Tougher rules for OTC trading – the traditional ‘call around’ or OTC market has existed for just as long as the exchanges themselves and facilitates the execution of large or odd-shaped orders. What has happened is that the phone and the Filofax have been replaced by computers and the regulators mistakenly suspect that this, somehow, takes volume away from lit markets.

Automated trading assault – given that to date no one has successfully defined HFT, it’s hard to see how the Commission intends to regulate it. The majority of high frequency activity is simply electronic market making equivalent to the traditional jobber of old. Admittedly they are not making liquidity available in size, but hey-ho, welcome to today’s markets.

Position limits – as my friend John Lothian has often maintained, the job of regulators is to regulate markets not prices – see his recent open letter on the subject.

Consolidated tape will be commercial – commercial equals choice equals different. How will the market know which of the commercially available consolidated tapes to follow (just like now)?

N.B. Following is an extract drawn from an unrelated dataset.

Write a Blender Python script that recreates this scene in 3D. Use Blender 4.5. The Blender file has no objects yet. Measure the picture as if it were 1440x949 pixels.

The contrast with ASIC (the Aussie regulator) couldn’t be greater. Rather than the ready/fire/aim approach of Europe, ASIC is stepping through the difficult process of creating a multi-market infrastructure in a calm, non-politicised way that seeks to understand the big picture and avoids tampering with the details unless absolutely necessary. On this point, it was interesting that the theme I was given for my presentation at the FIX conference in Sydney was “What can Australia learn from the rest of the world?” Maybe the title should have been the other way round.

Comments
3 Responses to “MiFID II – 10 key takeaways that will give you indigestion”
  1. Red Hat says:

    OTC does take flow away from the lit pools – the only question is; is this legitmate or is it destroying an asset class?

  2. Jan Jonsson says:

    Fist I always enjoy reading your articles, so even this one.
    John J. Lothian: “Your job as a regulator is to enforce the laws on the books, including laws against market manipulation, abuse and consumer fraud, not to regulate prices.”
    My concern is that with the thin order books that exist today, and the general accepted term for quality of trading “trade within EBBO”; makes it far too cheap to abuse, and manipulate the market –even fooling your own customers.
    Customers are monitoring the cost side closely, and dropping the two other side of the trade-off triangle “time” and “quality”.
    Our task must be to bring “quality” back somehow, and establish comparable quality terms. I suggest that trade within EBBO (percentage of trades) and an average improvement of at least half the spread would be a better benchmark (in base points). This since the simple fact by working the order 50% passive would avoid crossing the spread. In our home market we are now talking 5bsp better than EBBO.
    Back to John: How can I monitor that no one is abusing/manipulate my orders when I can’t even see who is behind the orders in the market? If I can successfully find patterns of pushing my orders into other waiting orders, how to proceed from there? What about if the manipulation is done with small trades in the underlying securities; fooling big positions in warrants or derivatives market? Transparent?
    There is no chance that regulators can find this kind of behaviors from the post trade transparency of reported trades. Is it time for regulators to start tracking every single order on the market? Or at least bring back order transparency?
    Laws never solve anything – Efficient implementation does.
    The implementation of the 10 commands is still not in place.

  3. Steve Grob says:

    Thanks to both of you for your comments. I am not sure that OTC definitely does take volume away from lit venues as a lot of OTC volume comprises large blocks that would have been traded away from the main exchange anyway. Re John Lothian – I think he is correct that high prices are a reflection of demand outstripping supply rather than “evil” speculators. What we have seen though is the “financialization” of many commodities where folks that have no interest in the underlying asset are getting heavily involved. But it seems that regulators don’t understand the difference between speculation and manipulation.